● **Your goal**: Beginning with the first line, set down every line through the one containing "S.camera = cam", exactly as it appears, but not the pictures.

● **Data extract**:

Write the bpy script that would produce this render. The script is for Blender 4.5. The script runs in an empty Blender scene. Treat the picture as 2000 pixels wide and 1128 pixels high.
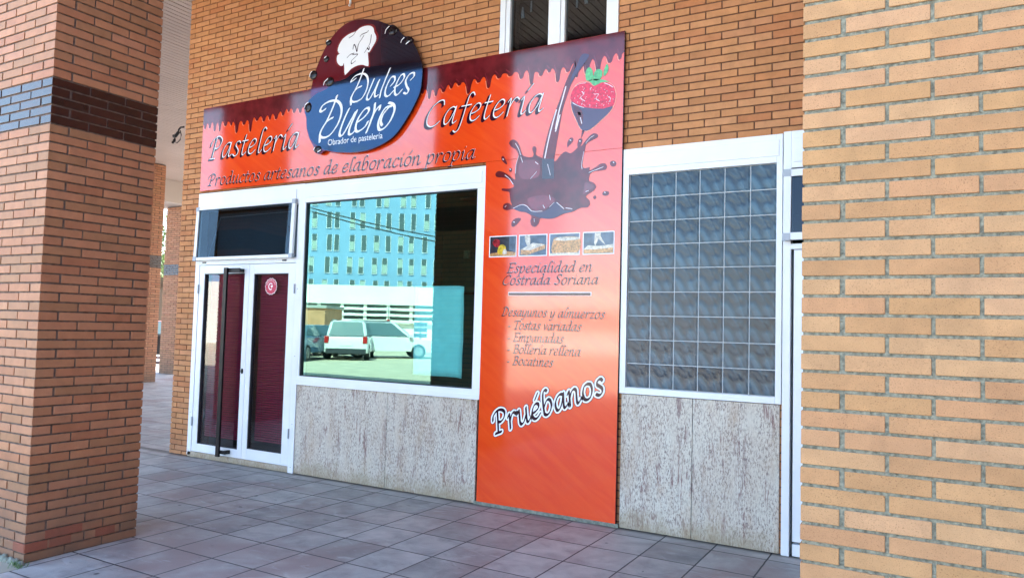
import bpy, math, random
from mathutils import Vector, Matrix, geometry
R = math.radians
random.seed(7)
S = bpy.context.scene
COL = S.collection

# ------------------------------------------------------------------ camera
CAM = Vector((1.281, -5.6233, 1.5517))
ROLL, PITCH, YAW = R(1.5318), R(3.0078), R(29.7434)
FPX = 1446.65
fwd = Vector((-math.sin(YAW)*math.cos(PITCH), math.cos(YAW)*math.cos(PITCH), math.sin(PITCH)))
r0 = Vector((math.cos(YAW), math.sin(YAW), 0)); u0 = r0.cross(fwd)
rgt = r0*math.cos(ROLL)+u0*math.sin(ROLL); upv = -r0*math.sin(ROLL)+u0*math.cos(ROLL)
cd = bpy.data.cameras.new('camera'); cam = bpy.data.objects.new('camera', cd); COL.objects.link(cam)
m = Matrix((rgt, upv, -fwd)).transposed().to_4x4(); m.translation = CAM
cam.matrix_world = m
cd.lens = 36*FPX/2000; cd.sensor_width = 36; cd.clip_end = 2000; cd.clip_start = .05
S.camera = cam

# ------------------------------------------------------------------ light
SUN_EL, SUN_AZ = 50, 20     # azimuth from +y towards +x
w = bpy.data.worlds.new('World'); S.world = w; w.use_nodes = True
nt = w.node_tree
sky = nt.nodes.new('ShaderNodeTexSky'); sky.sky_type = 'NISHITA'; sky.sun_disc = False
sky.sun_elevation = R(SUN_EL); sky.sun_rotation = R(SUN_AZ); sky.dust_density = 1.2
bg = nt.nodes['Background']; bg.inputs[1].default_value = .15
nt.links.new(sky.outputs[0], bg.inputs[0])
sl = bpy.data.lights.new('sun', 'SUN'); sl.energy = 3.6; sl.angle = R(.5); sl.color = (1, .95, .87)
so = bpy.data.objects.new('sun', sl); COL.objects.link(so)
sd = Vector((math.sin(R(SUN_AZ))*math.cos(R(SUN_EL)), math.cos(R(SUN_AZ))*math.cos(R(SUN_EL)), math.sin(R(SUN_EL))))
so.rotation_euler = sd.to_track_quat('Z', 'Y').to_euler(); so.location = (0, 0, 40)
S.view_settings.view_transform = 'Standard'; S.view_settings.look = 'None'
S.view_settings.exposure = 2.85; S.view_settings.gamma = 1
S.render.engine = 'CYCLES'
S.cycles.max_bounces = 10; S.cycles.diffuse_bounces = 5; S.cycles.transparent_max_bounces = 12
S.render.resolution_x = 1024; S.render.resolution_y = 577

# ------------------------------------------------------------------ survey helpers
def raydir(u, v): return fwd*FPX + rgt*(u-1000) - upv*(v-564)
def F(u, v, y=-.04):            # survey point of the photo on the facade plane -> (x, z)
    d = raydir(u, v); t = (y-CAM.y)/d.y; p = CAM+d*t; return (p.x, p.z)
def G(u, v):                    # on the ground
    d = raydir(u, v); t = -CAM.z/d.z; p = CAM+d*t; return (p.x, p.y)

# ------------------------------------------------------------------ materials
def mat(name, col, rough=.6, spec=.5, metal=0., noise=None, bump=None, coat=0.):
    mm = bpy.data.materials.new(name); mm.use_nodes = True
    n = mm.node_tree; b = n.nodes['Principled BSDF']
    b.inputs['Base Color'].default_value = (*col, 1); b.inputs['Roughness'].default_value = rough
    b.inputs['Specular IOR Level'].default_value = spec; b.inputs['Metallic'].default_value = metal
    b.inputs['Coat Weight'].default_value = coat; b.inputs['Coat Roughness'].default_value = .03
    tc = n.nodes.new('ShaderNodeTexCoord')
    if noise:
        sc, amt = noise
        t = n.nodes.new('ShaderNodeTexNoise'); t.inputs['Scale'].default_value = sc; t.inputs['Detail'].default_value = 6
        n.links.new(tc.outputs['Object'], t.inputs['Vector'])
        mr = n.nodes.new('ShaderNodeMapRange'); mr.inputs[1].default_value = .3; mr.inputs[2].default_value = .7
        mr.inputs[3].default_value = 1-amt; mr.inputs[4].default_value = 1+amt
        n.links.new(t.outputs['Fac'], mr.inputs[0])
        mx = n.nodes.new('ShaderNodeVectorMath'); mx.operation = 'SCALE'; mx.inputs[0].default_value = col
        n.links.new(mr.outputs[0], mx.inputs['Scale']); n.links.new(mx.outputs[0], b.inputs['Base Color'])
    if bump:
        sc, st, di = bump
        t = n.nodes.new('ShaderNodeTexNoise'); t.inputs['Scale'].default_value = sc; t.inputs['Detail'].default_value = 8
        n.links.new(tc.outputs['Object'], t.inputs['Vector'])
        bp = n.nodes.new('ShaderNodeBump'); bp.inputs['Strength'].default_value = st; bp.inputs['Distance'].default_value = di
        n.links.new(t.outputs['Fac'], bp.inputs['Height']); n.links.new(bp.outputs[0], b.inputs['Normal'])
    return mm

def ramp(n, stops, fac, interp='LINEAR'):
    c = n.nodes.new('ShaderNodeValToRGB'); c.color_ramp.interpolation = interp
    e = c.color_ramp.elements
    while len(e) < len(stops): e.new(.5)
    for k, (p, cc) in enumerate(stops): e[k].position = p; e[k].color = (*cc, 1)
    n.links.new(fac, c.inputs[0]); return c.outputs[0]

def mixc(n, a, b, fac, mode='MIX'):
    x = n.nodes.new('ShaderNodeMix'); x.data_type = 'RGBA'; x.blend_type = mode
    for s, i in ((a, 6), (b, 7), (fac, 0)):
        if isinstance(s, (int, float)): x.inputs[i].default_value = s
        elif isinstance(s, tuple): x.inputs[i].default_value = (*s, 1)
        else: n.links.new(s, x.inputs[i])
    return x.outputs[2]

def noise_tex(n, scale, vec, detail=5, rough=.55, dist=0.):
    t = n.nodes.new('ShaderNodeTexNoise'); t.inputs['Scale'].default_value = scale
    t.inputs['Detail'].default_value = detail; t.inputs['Roughness'].default_value = rough; t.inputs['Distortion'].default_value = dist
    n.links.new(vec, t.inputs['Vector']); return t.outputs['Fac']

def mapping(n, vec, scale=(1, 1, 1), rot=(0, 0, 0), loc=(0, 0, 0)):
    m_ = n.nodes.new('ShaderNodeMapping'); m_.inputs['Scale'].default_value = scale
    m_.inputs['Rotation'].default_value = rot; m_.inputs['Location'].default_value = loc
    n.links.new(vec, m_.inputs['Vector']); return m_.outputs[0]

def math_(n, op, a, b=None, clamp=False):
    x = n.nodes.new('ShaderNodeMath'); x.operation = op; x.use_clamp = clamp
    for i, s in enumerate((a, b)):
        if s is None: continue
        if isinstance(s, (int, float)): x.inputs[i].default_value = s
        else: n.links.new(s, x.inputs[i])
    return x.outputs[0]

def brick_mat(name, tones, rough=.75, spec=.25, pit=.5, coat=0., grime=0.):
    mm = bpy.data.materials.new(name); mm.use_nodes = True; n = mm.node_tree; b = n.nodes['Principled BSDF']
    g = n.nodes.new('ShaderNodeNewGeometry'); tc = n.nodes.new('ShaderNodeTexCoord')
    st = [(i/(len(tones)-1), t) for i, t in enumerate(tones)]
    c = ramp(n, st, g.outputs['Random Per Island'])
    big = noise_tex(n, 9, tc.outputs['Object'], 6, .65, .4)
    c = mixc(n, c, ramp(n, [(.3, (.72, .72, .72)), (.7, (1.18, 1.18, 1.18))], big), .55, 'MULTIPLY')
    fine = noise_tex(n, 260, tc.outputs['Object'], 3, .7)
    c = mixc(n, c, ramp(n, [(.32, (.55, .5, .48)), (.42, (1, 1, 1)), (.7, (1.08, 1.08, 1.06))], fine), .7*pit, 'MULTIPLY')
    if grime:
        sep = n.nodes.new('ShaderNodeSeparateXYZ'); n.links.new(g.outputs['Position'], sep.inputs[0])
        low = math_(n, 'SUBTRACT', 1, math_(n, 'MULTIPLY', sep.outputs[2], 1.6), True)
        gr = math_(n, 'MULTIPLY', math_(n, 'MULTIPLY', low, noise_tex(n, 3.5, tc.outputs['Object'], 6)), grime*1.6, True)
        c = mixc(n, c, (.17, .11, .075), gr)
    n.links.new(c, b.inputs['Base Color'])
    b.inputs['Roughness'].default_value = rough; b.inputs['Specular IOR Level'].default_value = spec
    b.inputs['Coat Weight'].default_value = coat; b.inputs['Coat Roughness'].default_value = .12
    bp = n.nodes.new('ShaderNodeBump'); bp.inputs['Strength'].default_value = .35*pit; bp.inputs['Distance'].default_value = .002
    n.links.new(noise_tex(n, 160, tc.outputs['Object'], 5, .7), bp.inputs['Height']); n.links.new(bp.outputs[0], b.inputs['Normal'])
    return mm

TONES = [(.50, .212, .085), (.54, .255, .11), (.46, .18, .074), (.56, .27, .125), (.52, .238, .10), (.44, .195, .082), (.54, .25, .12)]
M = {}
M['brick'] = brick_mat('facade_brick', TONES, pit=.5, grime=.3)
M['brick_pillar'] = brick_mat('pillar_brick', [(.42, .185, .09), (.47, .22, .115), (.38, .155, .077), (.44, .20, .10), (.34, .165, .08), (.46, .21, .115)], rough=.6, spec=.35, pit=.5, grime=1.)
M['brick_near'] = brick_mat('near_brick', [(.49, .265, .12), (.53, .305, .15), (.49, .25, .12), (.54, .305, .16), (.50, .275, .12), (.47, .25, .115), (.52, .28, .14)], pit=1.7, grime=.25)
M['brick_glazed'] = brick_mat('glazed_brick', [(.035, .012, .01), (.05, .015, .012), (.03, .011, .01)], rough=.22, spec=.5, pit=.15, coat=.1)
M['mortar'] = mat('dark_mortar', (.16, .085, .055), .95, .1, noise=(30, .3), bump=(120, .8, .004))
M['mortar_left'] = mat('brown_mortar', (.15, .11, .09), .95, .1, noise=(30, .35), bump=(120, .8, .004))
M['mortar_light'] = mat('pale_mortar', (.25, .245, .185), .95, .1, noise=(70, .45), bump=(180, 1., .006))
M['alu'] = mat('white_aluminium', (.78, .81, .84), .32, .5, noise=(3, .04))
M['alu_grey'] = mat('grey_plastic', (.38, .42, .47), .4)
M['gasket'] = mat('dark_gasket', (.03, .035, .045), .6)
M['black'] = mat('black_metal', (.008, .007, .008), .35, .35)
M['black_gloss'] = mat('black_gloss', (.012, .005, .006), .2, .3)
M['white'] = mat('white_print', (.85, .86, .88), .3, .5)
M['grout'] = mat('pale_grout', (.52, .56, .58), .6)
M['cement'] = mat('cement', (.22, .24, .2), .95, .1, noise=(25, .4), bump=(90, 1, .01))
M['inwall'] = mat('interior_wall', (.10, .14, .13), .8)
M['infloor'] = mat('interior_floor', (.07, .06, .05), .5)
M['brick_plain'] = mat('plain_brick', (.42, .22, .12), .9, noise=(3, .15))
M['concrete'] = mat('concrete', (.4, .38, .35), .85, noise=(1.2, .12), bump=(20, .3, .01))
M['plaster_white'] = mat('white_render', (.84, .82, .76), .85, noise=(.6, .05))
M['tower_blue'] = mat('blue_panel', (.20, .35, .52), .6, noise=(.3, .08))
M['far_glass'] = mat('window_glass_far', (.05, .08, .09), .08, .8)
M['car_glass'] = mat('car_window', (.10, .16, .18), .06, .9)
M['paint_white'] = mat('white_car_paint', (.8, .8, .8), .25, .5, coat=.8)
M['paint_blue'] = mat('blue_car_paint', (.04, .12, .22), .25, .5, coat=.8)
M['paint_orange'] = mat('orange_car_paint', (.7, .12, .03), .3, .5, coat=.8)
M['tyre'] = mat('rubber', (.02, .02, .02), .8)
M['rim'] = mat('alloy', (.45, .45, .47), .3, metal=.8)
M['red_lamp'] = mat('red_lamp', (.5, .02, .02), .2)
M['clear_lamp'] = mat('clear_lamp', (.7, .72, .75), .15)
M['leaf'] = mat('foliage', (.10, .16, .035), .6, noise=(.8, .4))
M['bark'] = mat('bark', (.12, .08, .05), .9)
M['grass'] = mat('grass_blade', (.06, .14, .03), .6)
M['paper'] = mat('paper', (.8, .84, .82), .8, noise=(12, .06))
M['blind'] = mat('burgundy_blind', (.27, .022, .07), .4, .4)
M['steel'] = mat('galvanised', (.4, .41, .42), .4, metal=.6)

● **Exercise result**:
Write the bpy script that would produce this render. The script is for Blender 4.5. The script runs in an empty Blender scene. Treat the picture as 2000 pixels wide and 1128 pixels high.
import bpy, math, random
from mathutils import Vector, Matrix, geometry
R = math.radians
random.seed(7)
S = bpy.context.scene
COL = S.collection

# ------------------------------------------------------------------ camera
CAM = Vector((1.281, -5.6233, 1.5517))
ROLL, PITCH, YAW = R(1.5318), R(3.0078), R(29.7434)
FPX = 1446.65
fwd = Vector((-math.sin(YAW)*math.cos(PITCH), math.cos(YAW)*math.cos(PITCH), math.sin(PITCH)))
r0 = Vector((math.cos(YAW), math.sin(YAW), 0)); u0 = r0.cross(fwd)
rgt = r0*math.cos(ROLL)+u0*math.sin(ROLL); upv = -r0*math.sin(ROLL)+u0*math.cos(ROLL)
cd = bpy.data.cameras.new('camera'); cam = bpy.data.objects.new('camera', cd); COL.objects.link(cam)
m = Matrix((rgt, upv, -fwd)).transposed().to_4x4(); m.translation = CAM
cam.matrix_world = m
cd.lens = 36*FPX/2000; cd.sensor_width = 36; cd.clip_end = 2000; cd.clip_start = .05
S.camera = cam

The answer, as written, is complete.